Friday, October 2, 2009

Feast of the Guardian Angels


(Angels Swinging Censers, ca. 1170. French; Made in Troyes. Pot-metal, white glass, vitreous paint, silver stain; 18 1/2 x 17 5/16 in. (47 x 44 cm). Gift of Ella Brummer, in memory of her husband, Ernest Brummer, 1977 (1977.346.1) Metropolitan Museum of Art, New York City, NY.)

Today is the Feast of the Guardian Angels, the patronal feast day of my parish.
St. John Chrysostom in his Homilies on the Epistle to the Hebrews (ca. 403 A.D.) talks about angels:

“Are they not all ministering spirits, sent forth to minister for them who shall be heirs of salvation?” [Hebrews 1:14.] What marvel (saith he) if they minister to the Son, when they minister even to our salvation? See how he lifts up their minds, and shows the great honor which God has for us, since He has assigned to Angels who are above us this ministration on our behalf. As if one should say, for this purpose (saith he) He employs them; this is the office of Angels, to minister to God for our salvation. So that it is an angelical work, to do all for the salvation of the brethren: or rather it is the work of Christ Himself, for He indeed saves as Lord, but they as servants. And we, though servants are yet Angels’ fellow-servants. Why gaze ye so earnestly on the Angels (saith he)? They are servants of the Son of God, and are sent many ways for our sakes, and minister to our salvation. And so they are partners in service with us.

Consider ye how he ascribes no great difference to the kinds of creatures. And yet the space between angels and men is great; nevertheless he brings them down near to us, all but saying, For us they labor, for our sake they run to and fro: on us, as one might say, they wait. This is their ministry, for our sake to be sent every way.

And of these examples both the Old [Testament] is full, and the New. For when Angels bring glad tidings to the shepherds, or to Mary, or to Joseph; when they sit at the sepulcher, when they are sent to say to the disciples, “Ye men of Galilee, why stand ye gazing up into heaven?” ( Acts i. 11 ), when they release Peter out of the prison, when they discourse with Philip, consider how great the honor is; when God sends His Angels for ministers as to friends; when to Cornelius [an Angel] appears, when [an Angel] brings forth all the apostles from the prison, and says, “Go, stand and speak in the temple to the people the words of this life” ( Acts v. 20 ); and to Paul himself also an Angel appears. Dost thou see that they minister to us on God’s behalf, and that they minister to us in the greatest matters? wherefore Paul saith, “All things are yours, whether life or death, or the world, or things present, or things to come.” ( 1 Cor. iii. 22.)

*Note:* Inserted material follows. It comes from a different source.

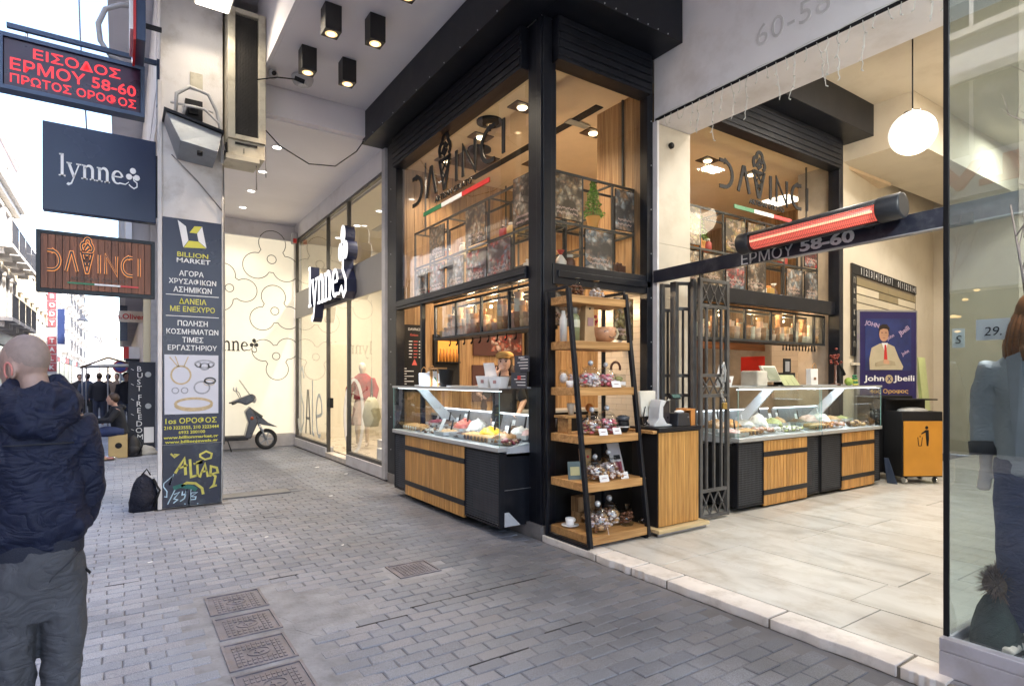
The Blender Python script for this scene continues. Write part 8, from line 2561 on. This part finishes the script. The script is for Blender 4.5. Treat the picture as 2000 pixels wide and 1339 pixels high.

Well then the Son also was sent, but not as a servant, nor as a minister, but as a Son, and Only-Begotten, and desiring the same things with the Father. Rather indeed, He was not “sent”: for He did not pass from place to place, but took on Him flesh: whereas these change their places, and leaving those in which they were before, so come to others in which they were not.

And by this again he incidentally encourages them, saying, What fear ye? Angels are ministering to us. (Homily 3, Section 4)
(Available at Christian Classics Ethereal Library)

St. John has so many meaningful things to say here. It is good to think of ourselves as "heirs of salvation" -- not so that it leads us to presumption, but that it feeds us with hope. "...this is the office of Angels, to minister to God for our salvation" -- the word translated as "office" is the same Greek word from which the English word "liturgy" comes (λειτουργία [leitourgia]). We are told that we are doing "angelic work" when we work for the salvation of others; like angels, we have an important "ev-angelizing" role. Like angels, we are servants. I particularly like the last part: "What fear ye? Angels are ministering to us."